The Lubicon's written submission to the United Nations is available here.
The written submission to the UN human rights committee is made prior to the oral Lubicon presentation to the UN. A Lubicon delegation will address the committee on October 17, 2005.
Edmonton Sun
October 14, 2005
By Darcy Henton, Legislature Bureau
Alberta's Lubicon Lake First Nation is off to Geneva to ask the United Nations to press Canada to resolve its long-standing land claim before year's end.
A two-member delegation will appear before the UN's human rights committee Monday to ask that it once again find Canada in violation of the band's human rights, said Lubicon spokesman Kevin Thomas.
"The Lubicon are basically telling the United Nations committee that it's been 15 years since they ruled Canada was in violation of their human rights and Canada still hasn't resolved the situation," said Thomas.
"They haven't even negotiated with them for the past two years."
Lubicon band councillor Alphonse Ominayak, 50, brother to Chief Bernard Ominayak, will ask the UN to again call on Canada to resolve the claim, which has been dragging on since 1939, he said.

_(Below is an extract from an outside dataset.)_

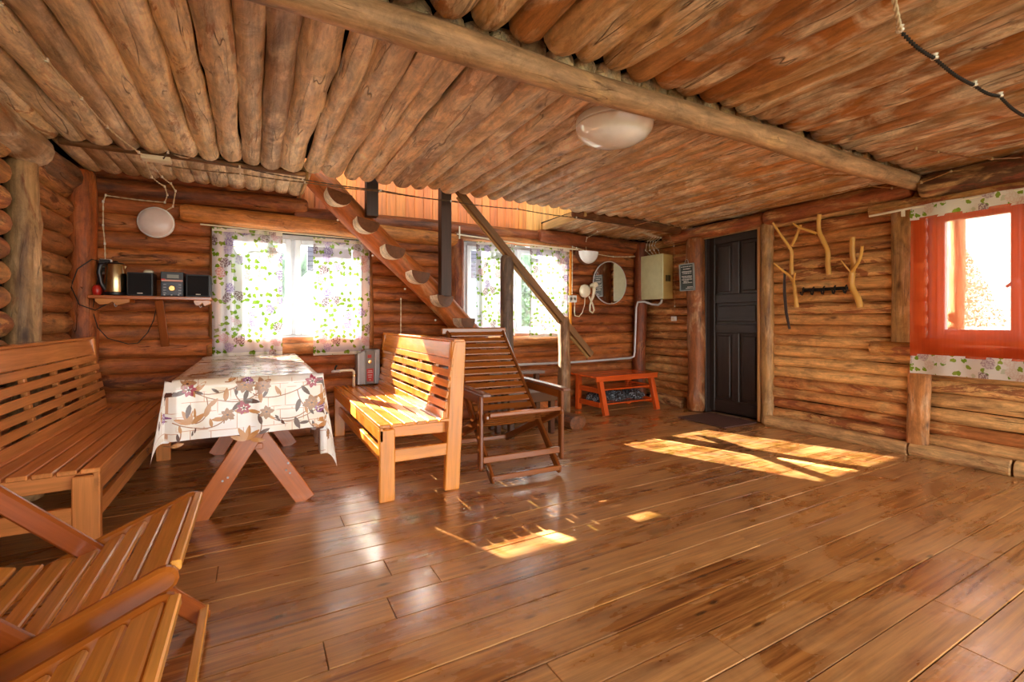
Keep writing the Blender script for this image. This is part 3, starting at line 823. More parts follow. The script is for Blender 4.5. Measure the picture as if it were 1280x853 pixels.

The committee is likely to be annoyed that after having been promised a resolution 15 years ago, the case is again before it, Thomas said.
"The committee has already asked Canada to respond to this issue," he said.
"Canada is being called on the carpet Monday."
Thomas said Lubicon members live in "absolute poverty" at Little Buffalo Lake, northeast of Peace River, while they wait for justice.
"They don't even have running water in their homes. and in the meantime about $13 billion of oil and gas resources have been stolen from them," he said.
Lubicon adviser Fred Lennarson, who will accompany Ominayak to Geneva and on to Munich, Zurich and Italy to meet with supporters, called the government's failure to resolve the claim "a shameful situation."
He said former Alberta premier Don Getty tried to resolve the claim in 1988, but the deal fell apart.
The Lubicon plan to tell the UN that they are under a new threat as a result of a heavy oil project that the province has approved on the band's traditional territory.
Surge Energy Global (Canada) Ltd. plans to drill an exploratory well that could result in 512 additional wells on the lands the Lubicon claim, 300 km north of Edmonton.